I guess the thing I don't understand about the opposition to channel mapping is... what does one hope to gain by requiring DTV stations to map to their RF channel? How does that benefit anyone?
For years and years now both TV and radio have branded their calls in association with their dial/RF position. This simply continues that tradition.
I see far more confusion in the future by branding DTV channel 17 as retro analog channel 5. Far easier and simpler to cut over to the new RF channel now and remain consistent with the method which has been in place for decades.
And again, I disagree. Call it a matter of semantics if you will - but under the "method which has been in place for decades," both TV and radio have branded their calls in association with
the way in which they are tuned by the public. In the earliest days of AM radio, that was usually in wavelength, by meters, because that was the way the earliest dials were marked. (That form of "mapping" continued in Europe well into the 70s, which is why BBC Radio 1 was known as "247," its wavelength in meters, rather than as "1214," its frequency in kilohertz.) "France 2" in Britain appears as pushbutton #2 on French TV sets, and the underlying RF channel only comes into play when the set is configured for the first time. And when I go to watch NBC here, I do so on "Channel 10," and I let my TV set, cable box, or satellite receiver figure out whether that means 192-198 MHz for the analog OTA signal, 798 MHz for the QAM digital cable signal, 12-point-something GHz for the Dish or Direct signal, or 734-740 MHz for the ATSC digital signal.
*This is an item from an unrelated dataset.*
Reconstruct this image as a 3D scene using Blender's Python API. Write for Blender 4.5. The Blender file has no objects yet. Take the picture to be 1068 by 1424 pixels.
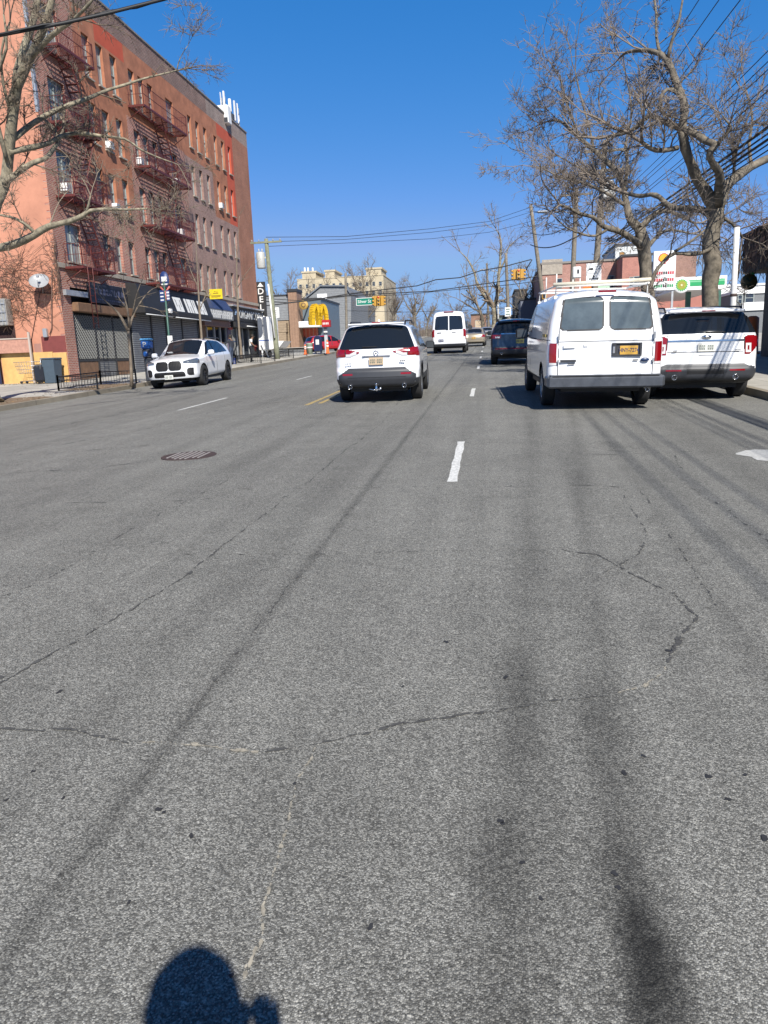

Here's the key, as I see it - it is only as a matter of custom, based on the old-fashioned analog tuners that could only do fixed mapping between frequency and "virtual channels," that we call the 734-740 MHz frequency band "channel 58." In the UK, that same frequency band is split between "channel 53" and "channel 54." In much of the rest of Europe, Asia and Africa, it's "channel 54." On your analog cable box, it's "channel 114."
In other words, to my digital tuner right now, right here, "channel 10"
is 734-740 MHz, just as for you in Phoenix, "channel 10" is 572-578 MHz. The tradition behind "channel 10" is in the content associated with that branding, not in any of the many various frequency bands on which that content happens to be transmitted at the moment...or will be in the future. Those underlying frequencies are simply the behind-the-scenes mechanics, of no more importance than the IP address of this website or the precise frequency your cellphone is using at any given second. You type in the URL, or dial the number - or punch in "channel 10" - and the software takes care of the rest.